Personnellement, je préfère parler de personnes momentanément en difficulté en quête de réinsertion professionnelle.
La tolérance, un acte de puissance personnelle
Derrière ce défilé aux allures ludiques, il y a beaucoup de travail et d’investissement et ça leur permet de se rapprocher du marché de l’emploi.
C’est toute la force de l’atelier Fil, faire avancer et progresser des individus en rupture vers un but de façon détournée et légère. Au jour le jour, la blanchisserie du Val et la boutique de seconde main s’y prêtent merveilleusement bien aussi. Et cette soirée défilé avait déjà été mise sur pied deux fois auparavant mais sur des thématiques différentes davantage liées à l’ethnicité.
On voulait vraiment privilégier le vivre ensemble cette année et je crois qu’on ne s’est pas trompé.
Cela permet de rappeler que la tolérance est une preuve de puissance incroyable puisque ça signifie que les autres, dans leur diversité et leur pluralité, ne nous font pas peur. Or, c’est souvent la peur de l’autre qui pousse à discriminer. Rejeter est plus facile qu’essayer de comprendre. La table ronde sur la mobilité et l’immigration au Val-de-Travers l’a bien démontré.

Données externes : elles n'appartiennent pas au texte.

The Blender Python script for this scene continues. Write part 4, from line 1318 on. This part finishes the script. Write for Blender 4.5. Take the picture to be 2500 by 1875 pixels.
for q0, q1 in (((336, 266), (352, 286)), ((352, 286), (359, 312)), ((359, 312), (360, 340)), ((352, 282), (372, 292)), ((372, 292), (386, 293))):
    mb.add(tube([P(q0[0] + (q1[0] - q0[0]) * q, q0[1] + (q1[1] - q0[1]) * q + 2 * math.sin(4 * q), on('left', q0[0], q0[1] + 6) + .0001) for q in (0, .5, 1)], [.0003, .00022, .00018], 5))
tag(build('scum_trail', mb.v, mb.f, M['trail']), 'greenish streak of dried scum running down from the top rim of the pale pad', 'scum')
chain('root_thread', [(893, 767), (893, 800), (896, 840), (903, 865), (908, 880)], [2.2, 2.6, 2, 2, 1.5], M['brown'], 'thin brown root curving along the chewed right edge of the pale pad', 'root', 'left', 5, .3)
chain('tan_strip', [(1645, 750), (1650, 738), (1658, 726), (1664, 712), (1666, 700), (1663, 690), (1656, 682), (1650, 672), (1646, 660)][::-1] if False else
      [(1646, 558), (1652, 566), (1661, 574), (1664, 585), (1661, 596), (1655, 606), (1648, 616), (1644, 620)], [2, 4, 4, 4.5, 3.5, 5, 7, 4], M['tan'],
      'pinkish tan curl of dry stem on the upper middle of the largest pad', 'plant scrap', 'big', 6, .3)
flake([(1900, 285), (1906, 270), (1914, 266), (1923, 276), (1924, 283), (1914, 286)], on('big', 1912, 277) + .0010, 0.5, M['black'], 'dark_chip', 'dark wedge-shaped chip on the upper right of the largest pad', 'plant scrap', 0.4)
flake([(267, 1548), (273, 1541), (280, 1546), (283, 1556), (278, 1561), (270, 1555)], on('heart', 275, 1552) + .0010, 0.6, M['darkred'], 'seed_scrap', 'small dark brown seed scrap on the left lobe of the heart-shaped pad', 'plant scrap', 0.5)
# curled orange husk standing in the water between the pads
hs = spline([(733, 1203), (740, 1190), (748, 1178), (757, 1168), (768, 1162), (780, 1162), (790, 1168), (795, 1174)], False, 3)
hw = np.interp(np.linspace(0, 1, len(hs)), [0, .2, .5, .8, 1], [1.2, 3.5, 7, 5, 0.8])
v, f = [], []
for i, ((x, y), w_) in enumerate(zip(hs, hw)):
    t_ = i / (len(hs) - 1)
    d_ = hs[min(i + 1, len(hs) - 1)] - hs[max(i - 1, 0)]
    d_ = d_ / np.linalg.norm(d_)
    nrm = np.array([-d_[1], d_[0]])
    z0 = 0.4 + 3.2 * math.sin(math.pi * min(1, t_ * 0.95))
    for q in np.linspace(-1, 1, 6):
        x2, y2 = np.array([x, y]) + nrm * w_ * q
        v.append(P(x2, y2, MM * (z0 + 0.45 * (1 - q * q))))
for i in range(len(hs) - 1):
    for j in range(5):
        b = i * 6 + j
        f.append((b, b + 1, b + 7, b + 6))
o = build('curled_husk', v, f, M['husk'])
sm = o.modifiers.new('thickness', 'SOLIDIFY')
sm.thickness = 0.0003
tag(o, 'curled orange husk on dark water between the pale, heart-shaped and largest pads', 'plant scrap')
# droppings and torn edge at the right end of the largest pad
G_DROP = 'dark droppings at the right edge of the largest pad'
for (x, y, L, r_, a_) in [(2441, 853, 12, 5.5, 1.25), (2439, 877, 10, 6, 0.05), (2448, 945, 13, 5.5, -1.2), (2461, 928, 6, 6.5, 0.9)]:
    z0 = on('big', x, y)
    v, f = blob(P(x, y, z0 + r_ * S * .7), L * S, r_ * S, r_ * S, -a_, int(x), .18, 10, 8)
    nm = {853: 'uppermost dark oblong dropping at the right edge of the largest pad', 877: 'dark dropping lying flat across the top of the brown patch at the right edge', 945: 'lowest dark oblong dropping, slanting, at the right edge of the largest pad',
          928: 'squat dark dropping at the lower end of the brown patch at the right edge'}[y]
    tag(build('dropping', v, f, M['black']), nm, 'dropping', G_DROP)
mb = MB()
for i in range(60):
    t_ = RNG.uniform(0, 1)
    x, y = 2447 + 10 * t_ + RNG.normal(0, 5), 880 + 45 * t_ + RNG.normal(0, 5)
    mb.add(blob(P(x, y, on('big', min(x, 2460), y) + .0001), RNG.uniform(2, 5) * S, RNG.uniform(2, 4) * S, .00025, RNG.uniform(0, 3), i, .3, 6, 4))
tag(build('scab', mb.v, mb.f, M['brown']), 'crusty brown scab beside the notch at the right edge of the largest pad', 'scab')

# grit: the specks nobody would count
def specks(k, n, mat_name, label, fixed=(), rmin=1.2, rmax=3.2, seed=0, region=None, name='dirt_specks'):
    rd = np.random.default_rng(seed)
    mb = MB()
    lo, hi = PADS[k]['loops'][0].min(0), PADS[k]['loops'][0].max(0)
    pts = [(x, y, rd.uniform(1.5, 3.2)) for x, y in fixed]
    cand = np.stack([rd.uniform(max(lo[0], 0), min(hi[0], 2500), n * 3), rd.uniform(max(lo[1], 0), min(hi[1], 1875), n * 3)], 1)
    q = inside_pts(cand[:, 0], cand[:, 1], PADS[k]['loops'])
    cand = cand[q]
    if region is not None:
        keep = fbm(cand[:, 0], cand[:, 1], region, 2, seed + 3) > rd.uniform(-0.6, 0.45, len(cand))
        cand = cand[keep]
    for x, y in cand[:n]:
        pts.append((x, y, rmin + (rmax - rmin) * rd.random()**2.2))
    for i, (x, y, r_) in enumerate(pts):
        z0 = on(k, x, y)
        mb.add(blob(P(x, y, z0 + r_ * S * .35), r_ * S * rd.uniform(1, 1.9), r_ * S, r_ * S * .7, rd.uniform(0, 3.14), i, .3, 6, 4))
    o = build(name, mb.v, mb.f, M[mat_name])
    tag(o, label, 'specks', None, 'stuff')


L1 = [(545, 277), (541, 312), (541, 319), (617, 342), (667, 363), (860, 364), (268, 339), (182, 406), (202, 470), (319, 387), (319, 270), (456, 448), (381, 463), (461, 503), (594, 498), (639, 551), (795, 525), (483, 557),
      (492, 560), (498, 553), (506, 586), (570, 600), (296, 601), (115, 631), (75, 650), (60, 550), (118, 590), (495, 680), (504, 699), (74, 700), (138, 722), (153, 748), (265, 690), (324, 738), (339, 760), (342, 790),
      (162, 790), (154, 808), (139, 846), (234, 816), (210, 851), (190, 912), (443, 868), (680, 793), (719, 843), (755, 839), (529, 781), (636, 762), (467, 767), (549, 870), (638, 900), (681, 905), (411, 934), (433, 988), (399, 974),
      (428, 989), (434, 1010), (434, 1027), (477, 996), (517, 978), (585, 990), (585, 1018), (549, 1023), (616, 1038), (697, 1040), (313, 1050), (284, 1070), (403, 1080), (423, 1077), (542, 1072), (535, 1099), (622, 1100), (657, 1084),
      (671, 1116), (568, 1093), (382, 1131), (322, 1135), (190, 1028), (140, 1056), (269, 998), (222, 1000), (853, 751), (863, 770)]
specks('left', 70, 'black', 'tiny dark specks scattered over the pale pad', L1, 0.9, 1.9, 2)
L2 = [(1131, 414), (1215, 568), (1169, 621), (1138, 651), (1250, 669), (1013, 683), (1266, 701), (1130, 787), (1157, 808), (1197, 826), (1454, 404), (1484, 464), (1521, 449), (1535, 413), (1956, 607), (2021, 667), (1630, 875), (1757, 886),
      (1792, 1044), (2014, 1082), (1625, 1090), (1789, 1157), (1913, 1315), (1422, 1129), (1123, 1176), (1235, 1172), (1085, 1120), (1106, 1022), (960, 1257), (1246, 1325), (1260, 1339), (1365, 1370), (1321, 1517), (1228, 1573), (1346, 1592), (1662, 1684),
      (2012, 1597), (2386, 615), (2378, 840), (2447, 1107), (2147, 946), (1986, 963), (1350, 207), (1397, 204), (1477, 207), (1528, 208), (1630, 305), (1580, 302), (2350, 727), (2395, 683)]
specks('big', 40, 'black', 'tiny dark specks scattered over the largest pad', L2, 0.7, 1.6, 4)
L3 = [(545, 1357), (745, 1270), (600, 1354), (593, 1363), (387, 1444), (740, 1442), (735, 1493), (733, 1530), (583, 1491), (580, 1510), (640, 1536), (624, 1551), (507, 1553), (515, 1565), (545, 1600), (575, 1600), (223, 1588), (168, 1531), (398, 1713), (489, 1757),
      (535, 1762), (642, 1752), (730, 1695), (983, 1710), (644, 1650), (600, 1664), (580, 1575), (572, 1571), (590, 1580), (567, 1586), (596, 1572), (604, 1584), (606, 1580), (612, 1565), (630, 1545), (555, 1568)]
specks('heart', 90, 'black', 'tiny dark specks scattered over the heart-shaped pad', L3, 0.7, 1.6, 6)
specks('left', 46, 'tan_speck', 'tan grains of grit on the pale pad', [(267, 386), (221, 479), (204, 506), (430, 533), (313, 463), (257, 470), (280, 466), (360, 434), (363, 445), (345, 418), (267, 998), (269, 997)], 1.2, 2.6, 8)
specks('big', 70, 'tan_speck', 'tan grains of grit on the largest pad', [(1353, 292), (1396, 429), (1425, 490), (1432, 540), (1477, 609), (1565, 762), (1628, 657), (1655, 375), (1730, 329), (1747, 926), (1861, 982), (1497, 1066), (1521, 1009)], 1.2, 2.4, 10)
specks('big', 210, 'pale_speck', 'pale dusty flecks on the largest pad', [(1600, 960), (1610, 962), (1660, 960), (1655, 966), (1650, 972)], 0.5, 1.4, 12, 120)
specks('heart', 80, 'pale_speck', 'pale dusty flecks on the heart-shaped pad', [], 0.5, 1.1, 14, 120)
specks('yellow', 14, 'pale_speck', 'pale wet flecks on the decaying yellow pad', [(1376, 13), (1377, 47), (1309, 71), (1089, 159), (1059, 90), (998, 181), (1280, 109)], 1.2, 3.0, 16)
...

Les intervenants n’ont pas fait dans la rondeur et se sont exprimés avec sincérité sur ces sujets.
C’était très instructif car quelqu’un est venu parler du cas des frontaliers qui sont perçus comme des profiteurs par certains. Des Vallonniers de longue date ont aussi pris la parole pour évoquer l’évolution de ces réalités dans la région. Le rôle des politiques, notamment le fait d’adapter l’offre des infrastructures (crèches,…) à ces évolutions, a été traité grâce à l’expertise d’Amanda Ioset.

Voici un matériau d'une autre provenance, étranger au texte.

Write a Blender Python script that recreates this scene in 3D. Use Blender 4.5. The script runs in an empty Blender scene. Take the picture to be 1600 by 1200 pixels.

Et en sa qualité d’ancienne Genevoise arrivée au Val-de-Travers il y a 24 ans, la directrice a également participé au débat en parlant d’intégration.
Ma perspective était davantage sociale qu’économique et c’était bien de toucher à plusieurs facettes en même temps.
À la fin de cette soirée qui marquait aussi les festivités d’Halloween, les costumes ont pu être retirés. Mais les différences comme la couleur de peau ou un handicap ne peuvent pas se laisser au vestiaire. Alors à nous de les effacer dans les regards et dans les têtes sans se défiler.